Guest Editors: Neil Nunn and Max Chewinski

The editors of BC Studies invite proposals from a wide range of disciplines for empirical and/or theoretical research focused on the 2014 Mount Polley disaster and its aftermath. Peer-reviewed scholarship in the form of a research article is preferred, but research notes, photo essays, scholarly podcasts, and soundworks are also welcome, as are non-peer-reviewed scholarship in the form of reflections. For more details, please see the BC Studies submission guidelines.

Publication of this special issue in 2024 will mark 10 years since the catastrophic Mount Polley tailings dam failure on Northern Secwépemc territory in the central interior of British Columbia. Millions of cubic metres of mine wastewater flooded into Quesnel Lake, a critical salmon habitat, primary water source for nearby residents, and a fundamental part of a living system of relationships within Secwépemculewc. The cascading effects of the Mount Polley spill call for assessing its social, political, and ecological consequences over time, at different scales, and across cultural contexts.

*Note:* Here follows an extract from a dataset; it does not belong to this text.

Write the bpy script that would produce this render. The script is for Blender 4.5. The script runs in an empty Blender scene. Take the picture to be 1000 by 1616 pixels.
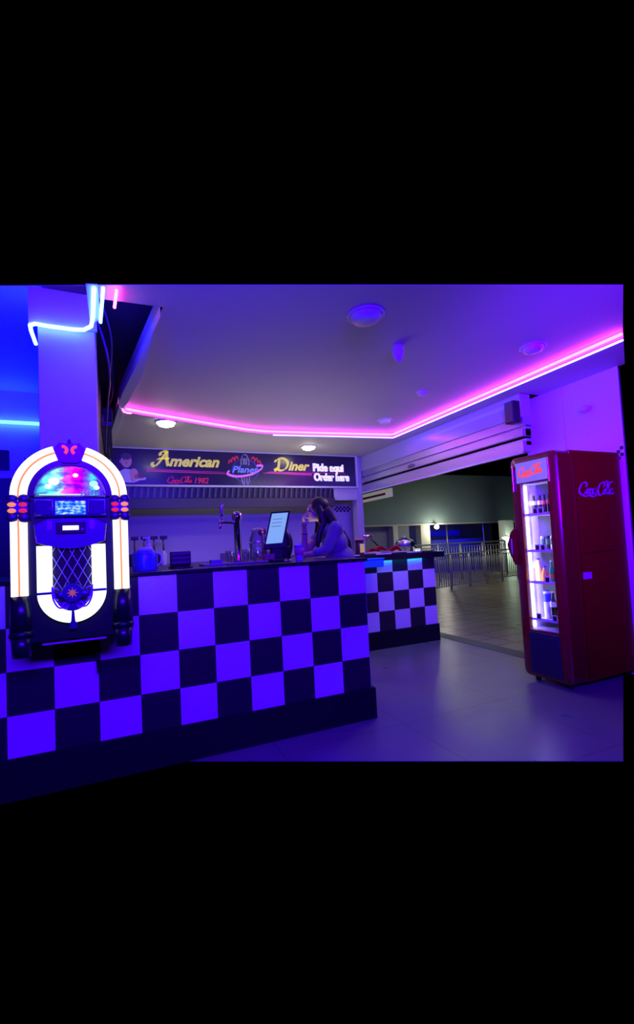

Potential topics for the special issue include, but are not limited to:

  • Histories of disruption, violence, and dispossession in British Columbia
  • Grassroots and civil society mobilization at the local, national and/or international level
  • Secwépemc and rural community response and recovery efforts
  • Corporate, industry association, and government responses
  • Indigenous and Western science, law, regulation, and planning
  • Connections to climate change, biodiversity, and socio-ecological challenges from other extractive industries
  • Media framing of the spill across sources, scales, and time

Please submit an extended abstract (500-750 words) by Friday November 18th, 2022 to Neil Nunn (neilnunn [@] and Max Chewinski (max.chewinski [@] The extended abstract should articulate the:

(1) proposed research project (e.g., research question(s), theory, method, data, and findings)

(2) type of submission (e.g., research article, podcast, etc.)

Authors will be notified by December 1st, 2022 if they are invited to submit their work.

Final submissions will be due on June 1st, 2023. All submitted papers will undergo the BC Studies peer-review process.